2.4 Kernel Maintainer Marcelo Tosatti Interviewed
Jeremy Andrews writes "KernelTrap has an interview with Marcelo Tosatti. Marcelo became the maintainer of the 2.4 stable kernel when he was 18 years old, releasing his first kernel, 2.4.16, on November 26'th of 2001. Two years later, he recently released 2.4.23 and plans to soon put the 2.4 stable kernel tree into maintenance mode, only addressing bugs and security issues. Living in Brazil, Marcelo currently works for Cyclades Corporation. In this interview he looks at how he became the 2.4 maintainer, the challenges involved, and brings us up to date with the current status of the 2.4 kernel."

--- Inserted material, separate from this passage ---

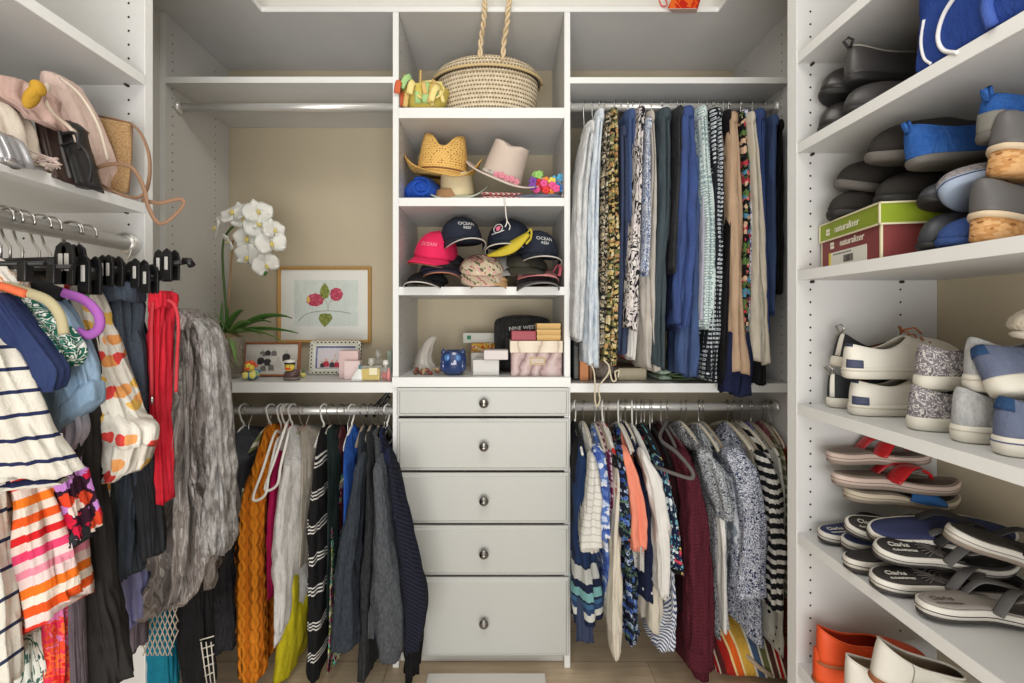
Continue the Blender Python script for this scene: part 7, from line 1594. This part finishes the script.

JA: During the 2.4.23 release cycle, a bug was fixed in the do_brk() function. This bug was recently exploited in a high profile break-in of four Debian Project Linux servers. Why was 2.4.23 not released sooner when this bug was first fixed?
Marcelo Tosatti: When I first applied the fix (sent from Andrew Morton), I didn't realize it was an exploitable bug (I understood it could crash the box).
This guy just took responsibility for sitting on a known fix, which directly led to Debian compromise.
It also led to a rapid patch cycle all over the place, as opposed to a more stable and controlled cycle, since everyone who saw Andrew Morton's patch could research the vuln and create the exploit.
This delay gave blackhats a lot more time than whitehats.
Perhaps this argues strongly for closed security bug reporting a la OIS' "responsible disclosure" model.
I worked with Marcelo at Conectiva (man, I missed that place but...) and that's *not* his real hair :) :-D
He probably just went to a hair stylist and made that... thing
I swear I never imagined Marcelo doing this kind of stuff but he's a kernel developer so you can expect anything!
Scientia est Potentia
is probably a misplaced concern for a guy like this.
He's working at an ISP, not a sweat shop or factory floor (what most child labor laws were designed to prevent, if I recall my history correctly).
He's working with his head, not his back... bully for him (I can think of a few places that could use a teenage prodigy or two).
Even if a man chops off your hand with a sword, you still have two nice, sharp bones to stick in his eyes.